Esses números evidenciam a falácia de que o país gasta muito com assistencialismo e mostram como o uso indevido de dados atua como arma política: distorce percepções, alimenta hostilidade contra beneficiários e constrói um imaginário que criminaliza políticas reconhecidas internacionalmente por sua eficácia.
O resultado da análise também aponta para outro desafio: a necessidade de precisão metodológica. A distinção entre assistência social, previdência e benefícios trabalhistas é um pilar básico das estatísticas públicas, mas essa fronteira é frequentemente apagada em publicações que buscam criar sensação de “inchamento” estatal.
Ao ignorar categorias jurídicas e finalidades específicas, essas narrativas produzem números que soam alarmantes, mas que não correspondem à estrutura real dos programas.
Portanto, à luz dos dados oficiais e dos critérios internacionais que separam assistência social de benefícios previdenciários ou trabalhistas, não há sustentação factual para a alegação de que metade da população recebe auxílio.
O dado real mostra um país que ainda luta para assegurar direitos básicos, não um país “dependente” ou paralisado por programas assistenciais.

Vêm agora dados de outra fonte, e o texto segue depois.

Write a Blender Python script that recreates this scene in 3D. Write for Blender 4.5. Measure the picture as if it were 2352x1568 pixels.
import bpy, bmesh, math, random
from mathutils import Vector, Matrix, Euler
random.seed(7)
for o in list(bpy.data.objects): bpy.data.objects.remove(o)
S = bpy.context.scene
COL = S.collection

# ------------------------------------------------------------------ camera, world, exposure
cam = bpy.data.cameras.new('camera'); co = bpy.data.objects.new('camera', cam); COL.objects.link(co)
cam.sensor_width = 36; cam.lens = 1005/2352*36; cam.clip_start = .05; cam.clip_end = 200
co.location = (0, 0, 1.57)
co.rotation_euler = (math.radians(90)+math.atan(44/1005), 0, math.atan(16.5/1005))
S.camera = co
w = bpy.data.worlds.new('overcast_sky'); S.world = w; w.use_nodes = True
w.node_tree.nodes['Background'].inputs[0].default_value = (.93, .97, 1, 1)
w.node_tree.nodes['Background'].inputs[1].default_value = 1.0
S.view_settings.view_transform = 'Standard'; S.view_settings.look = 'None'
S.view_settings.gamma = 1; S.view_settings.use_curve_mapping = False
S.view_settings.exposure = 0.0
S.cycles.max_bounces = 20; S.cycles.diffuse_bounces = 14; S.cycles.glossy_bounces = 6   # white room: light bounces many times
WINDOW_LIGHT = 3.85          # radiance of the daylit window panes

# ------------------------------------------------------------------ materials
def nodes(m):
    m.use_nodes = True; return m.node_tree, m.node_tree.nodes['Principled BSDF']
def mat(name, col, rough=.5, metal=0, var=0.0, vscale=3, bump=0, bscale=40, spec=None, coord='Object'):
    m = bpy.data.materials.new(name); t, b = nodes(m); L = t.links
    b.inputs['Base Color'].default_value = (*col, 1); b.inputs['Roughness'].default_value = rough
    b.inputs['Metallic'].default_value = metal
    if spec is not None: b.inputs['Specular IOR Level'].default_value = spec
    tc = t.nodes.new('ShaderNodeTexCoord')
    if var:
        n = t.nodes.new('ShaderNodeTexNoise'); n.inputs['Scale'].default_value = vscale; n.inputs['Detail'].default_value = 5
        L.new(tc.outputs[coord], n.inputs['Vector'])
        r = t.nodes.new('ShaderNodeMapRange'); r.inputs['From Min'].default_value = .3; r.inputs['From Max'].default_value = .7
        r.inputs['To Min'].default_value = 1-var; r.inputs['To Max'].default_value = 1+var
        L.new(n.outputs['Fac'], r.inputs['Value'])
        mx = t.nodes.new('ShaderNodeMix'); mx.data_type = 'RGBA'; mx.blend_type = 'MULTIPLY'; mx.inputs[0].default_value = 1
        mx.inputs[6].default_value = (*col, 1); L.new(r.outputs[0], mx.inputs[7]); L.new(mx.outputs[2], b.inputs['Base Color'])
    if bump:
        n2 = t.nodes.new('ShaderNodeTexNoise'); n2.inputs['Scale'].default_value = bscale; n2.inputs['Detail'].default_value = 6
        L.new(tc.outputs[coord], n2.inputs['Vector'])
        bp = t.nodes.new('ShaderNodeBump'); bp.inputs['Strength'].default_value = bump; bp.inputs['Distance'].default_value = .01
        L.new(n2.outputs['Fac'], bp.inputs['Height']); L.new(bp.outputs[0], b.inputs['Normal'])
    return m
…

Ao expor a diferença entre mito e realidade, o levantamento feito pela equipe de redação da IA Dinheiro com base em dados oficiais e metodologias aceitas internacionalmente reforça a importância de debate público ancorado em dados verificáveis.
Afinal, em tempos de desinformação acelerada, precisão estatística torna-se não apenas rigor técnico, mas um imperativo democrático.